Solving the Corner-Turning Problem for Large Interferometers
Andy Lutomirski (MIT), Max Tegmark (MIT), Nevada Sanchez (MIT), Leo, Stein (MIT), Lynn Urry (Berkeley), Matias Zaldarriaga (IAS)

TL;DR
This paper introduces a cost-effective, real-time data transposition method for large radio interferometers, solving the corner turning bottleneck without high bandwidth or expensive hardware, enabling scalable processing for massive arrays.
Contribution
A novel butterfly network design that transposes large data matrices in real time without additional memory or costly switches, suitable for large-scale radio telescopes.
Findings
The proposed solution operates in real time without bandwidth contention.
Implementation options include FPGA, CMOS, analog, and optical technologies.

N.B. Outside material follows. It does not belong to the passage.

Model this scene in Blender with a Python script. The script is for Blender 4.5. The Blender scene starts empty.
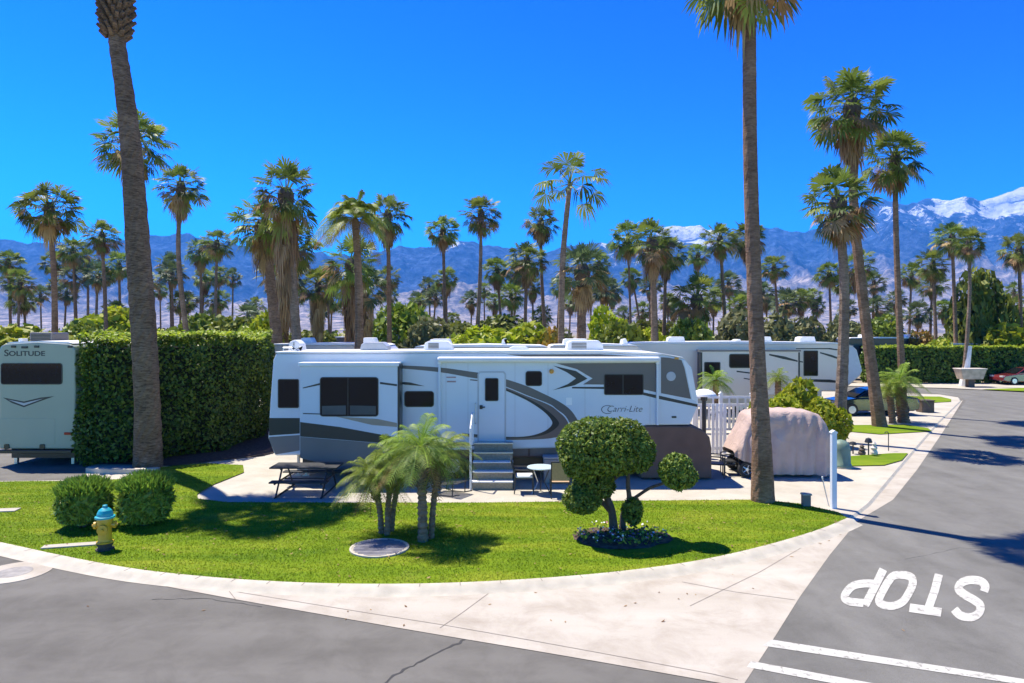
import bpy, bmesh, math, random
import numpy as np
from mathutils import Vector

R_ = math.radians
SC = bpy.context.scene
COL = SC.collection
F, HC, HY = 682.667, 4.5, 332.0        # focal length in pixels, camera height, horizon row


def G(px, py, z=0.0):
    """ground point seen at a pixel of the photograph"""
    y = F * (HC - z) / (py - HY)
    return ((px - 512) / F * y, y)


def W(px, py, Y):
    """(x, z) on the upright plane at distance Y"""
    return ((px - 512) / F * Y, HC - (py - HY) / F * Y)


# ------------------------------------------------------------------ materials
def nt(name):
    m = bpy.data.materials.new(name)
    m.use_nodes = True
    t = m.node_tree
    b = t.nodes['Principled BSDF']
    return m, t, b


def M(name, col, rough=.6, noise=.12, ns=6., bump=0., bs=60., metal=0., coat=0., coord='Object', spec=.5, fine=0.):
    m, t, b = nt(name)
    N, L = t.nodes, t.links
    tc = N.new('ShaderNodeTexCoord')
    n = N.new('ShaderNodeTexNoise'); n.inputs['Scale'].default_value = ns; n.inputs['Detail'].default_value = 6
    L.new(tc.outputs[coord], n.inputs['Vector'])
    r = N.new('ShaderNodeMapRange'); r.inputs[1].default_value = .3; r.inputs[2].default_value = .7
    r.inputs[3].default_value = 1 - noise; r.inputs[4].default_value = 1 + noise
    L.new(n.outputs['Fac'], r.inputs[0])
    v = N.new('ShaderNodeVectorMath'); v.operation = 'SCALE'; v.inputs[0].default_value = col[:3]
    L.new(r.outputs[0], v.inputs['Scale']); L.new(v.outputs[0], b.inputs['Base Color'])
    b.inputs['Roughness'].default_value = rough; b.inputs['Metallic'].default_value = metal
    b.inputs['Coat Weight'].default_value = coat; b.inputs['Coat Roughness'].default_value = .08
    b.inputs['Specular IOR Level'].default_value = spec
    if bump:
        n2 = N.new('ShaderNodeTexNoise'); n2.inputs['Scale'].default_value = bs; n2.inputs['Detail'].default_value = 4
        L.new(tc.outputs[coord], n2.inputs['Vector'])
        bp = N.new('ShaderNodeBump'); bp.inputs['Strength'].default_value = bump; bp.inputs['Distance'].default_value = .02
        L.new(n2.outputs['Fac'], bp.inputs['Height']); L.new(bp.outputs[0], b.inputs['Normal'])
    return m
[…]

Cost remains low even for future large radio arrays.
Abstract
The so-called corner turning problem is a major bottleneck for radio telescopes with large numbers of antennas. The problem is essentially that of rapidly transposing a matrix that is too large to store on one single device; in radio interferometry, it occurs because data from each antenna needs to be routed to an array of processors that will each handle a limited portion of the data (a frequency range, say) but requires input from each antenna. We present a low-cost solution allowing the correlator to transpose its data in real time, without contending for bandwidth, via a butterfly network requiring neither additional RAM memory nor expensive general-purpose switching hardware. We discuss possible implementations of this using FPGA, CMOS, analog logic and optical technology, and conclude that the corner turner cost can be small even for upcoming massive radio arrays.